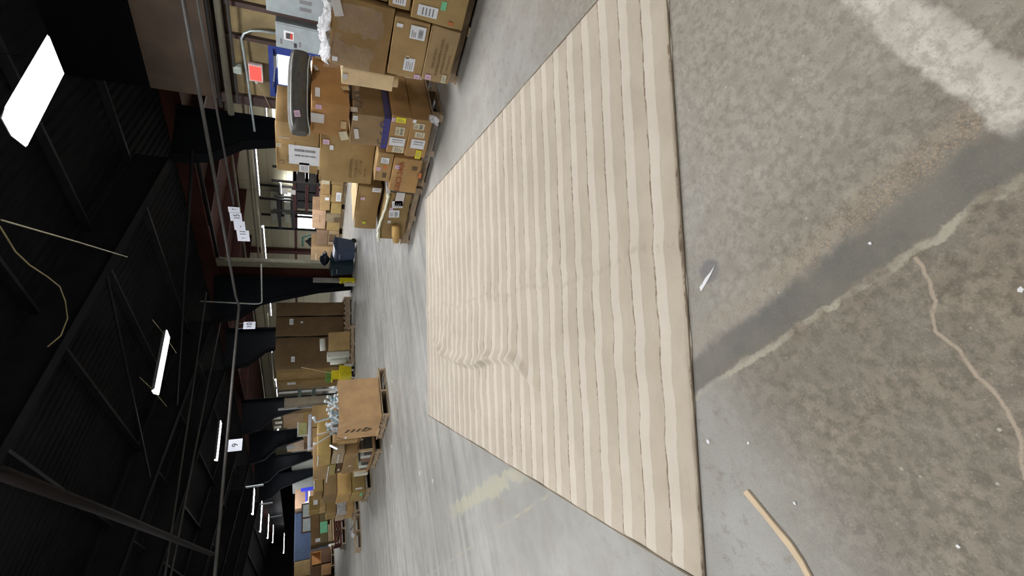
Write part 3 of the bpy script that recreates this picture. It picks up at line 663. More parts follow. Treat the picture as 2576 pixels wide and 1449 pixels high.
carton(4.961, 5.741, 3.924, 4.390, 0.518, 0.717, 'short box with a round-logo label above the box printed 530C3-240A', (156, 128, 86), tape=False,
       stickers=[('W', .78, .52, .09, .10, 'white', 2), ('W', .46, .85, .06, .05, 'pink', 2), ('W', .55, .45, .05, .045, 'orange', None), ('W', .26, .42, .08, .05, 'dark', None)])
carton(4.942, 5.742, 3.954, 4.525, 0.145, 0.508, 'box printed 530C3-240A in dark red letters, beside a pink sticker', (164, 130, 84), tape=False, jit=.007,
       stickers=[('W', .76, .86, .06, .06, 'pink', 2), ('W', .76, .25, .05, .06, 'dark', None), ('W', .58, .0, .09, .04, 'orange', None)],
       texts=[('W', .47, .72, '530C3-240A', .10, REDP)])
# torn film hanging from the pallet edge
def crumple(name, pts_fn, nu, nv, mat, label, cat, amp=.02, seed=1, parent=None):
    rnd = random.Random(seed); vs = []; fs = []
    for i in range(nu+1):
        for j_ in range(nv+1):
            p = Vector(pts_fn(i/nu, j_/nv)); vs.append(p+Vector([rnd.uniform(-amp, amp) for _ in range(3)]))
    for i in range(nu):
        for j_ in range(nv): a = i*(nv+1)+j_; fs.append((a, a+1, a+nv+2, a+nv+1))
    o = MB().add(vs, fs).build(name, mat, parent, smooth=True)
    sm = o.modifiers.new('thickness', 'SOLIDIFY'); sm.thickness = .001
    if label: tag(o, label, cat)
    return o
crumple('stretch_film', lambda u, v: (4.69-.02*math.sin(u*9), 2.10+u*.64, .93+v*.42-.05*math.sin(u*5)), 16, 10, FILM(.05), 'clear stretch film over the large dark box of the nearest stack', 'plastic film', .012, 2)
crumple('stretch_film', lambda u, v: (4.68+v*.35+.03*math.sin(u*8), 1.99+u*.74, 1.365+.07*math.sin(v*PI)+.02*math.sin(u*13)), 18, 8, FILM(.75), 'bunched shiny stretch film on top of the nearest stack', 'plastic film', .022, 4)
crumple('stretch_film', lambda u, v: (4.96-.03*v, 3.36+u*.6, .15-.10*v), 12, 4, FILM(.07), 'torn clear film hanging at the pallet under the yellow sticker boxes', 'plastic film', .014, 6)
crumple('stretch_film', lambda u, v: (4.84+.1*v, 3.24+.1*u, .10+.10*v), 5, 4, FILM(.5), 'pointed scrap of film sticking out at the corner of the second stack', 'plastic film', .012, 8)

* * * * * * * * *

▶ _Work required_
Transcribe the material exactly, keeping every word and none of the pictures.

▶ _Expected answer_
Write part 3 of the bpy script that recreates this picture. It picks up at line 663. More parts follow. Treat the picture as 2576 pixels wide and 1449 pixels high.
carton(4.961, 5.741, 3.924, 4.390, 0.518, 0.717, 'short box with a round-logo label above the box printed 530C3-240A', (156, 128, 86), tape=False,
       stickers=[('W', .78, .52, .09, .10, 'white', 2), ('W', .46, .85, .06, .05, 'pink', 2), ('W', .55, .45, .05, .045, 'orange', None), ('W', .26, .42, .08, .05, 'dark', None)])
carton(4.942, 5.742, 3.954, 4.525, 0.145, 0.508, 'box printed 530C3-240A in dark red letters, beside a pink sticker', (164, 130, 84), tape=False, jit=.007,
       stickers=[('W', .76, .86, .06, .06, 'pink', 2), ('W', .76, .25, .05, .06, 'dark', None), ('W', .58, .0, .09, .04, 'orange', None)],
       texts=[('W', .47, .72, '530C3-240A', .10, REDP)])
# torn film hanging from the pallet edge
def crumple(name, pts_fn, nu, nv, mat, label, cat, amp=.02, seed=1, parent=None):
    rnd = random.Random(seed); vs = []; fs = []
    for i in range(nu+1):
        for j_ in range(nv+1):
            p = Vector(pts_fn(i/nu, j_/nv)); vs.append(p+Vector([rnd.uniform(-amp, amp) for _ in range(3)]))
    for i in range(nu):
        for j_ in range(nv): a = i*(nv+1)+j_; fs.append((a, a+1, a+nv+2, a+nv+1))
    o = MB().add(vs, fs).build(name, mat, parent, smooth=True)
    sm = o.modifiers.new('thickness', 'SOLIDIFY'); sm.thickness = .001
    if label: tag(o, label, cat)
    return o
crumple('stretch_film', lambda u, v: (4.69-.02*math.sin(u*9), 2.10+u*.64, .93+v*.42-.05*math.sin(u*5)), 16, 10, FILM(.05), 'clear stretch film over the large dark box of the nearest stack', 'plastic film', .012, 2)
crumple('stretch_film', lambda u, v: (4.68+v*.35+.03*math.sin(u*8), 1.99+u*.74, 1.365+.07*math.sin(v*PI)+.02*math.sin(u*13)), 18, 8, FILM(.75), 'bunched shiny stretch film on top of the nearest stack', 'plastic film', .022, 4)
crumple('stretch_film', lambda u, v: (4.96-.03*v, 3.36+u*.6, .15-.10*v), 12, 4, FILM(.07), 'torn clear film hanging at the pallet under the yellow sticker boxes', 'plastic film', .014, 6)
crumple('stretch_film', lambda u, v: (4.84+.1*v, 3.24+.1*u, .10+.10*v), 5, 4, FILM(.5), 'pointed scrap of film sticking out at the corner of the second stack', 'plastic film', .012, 8)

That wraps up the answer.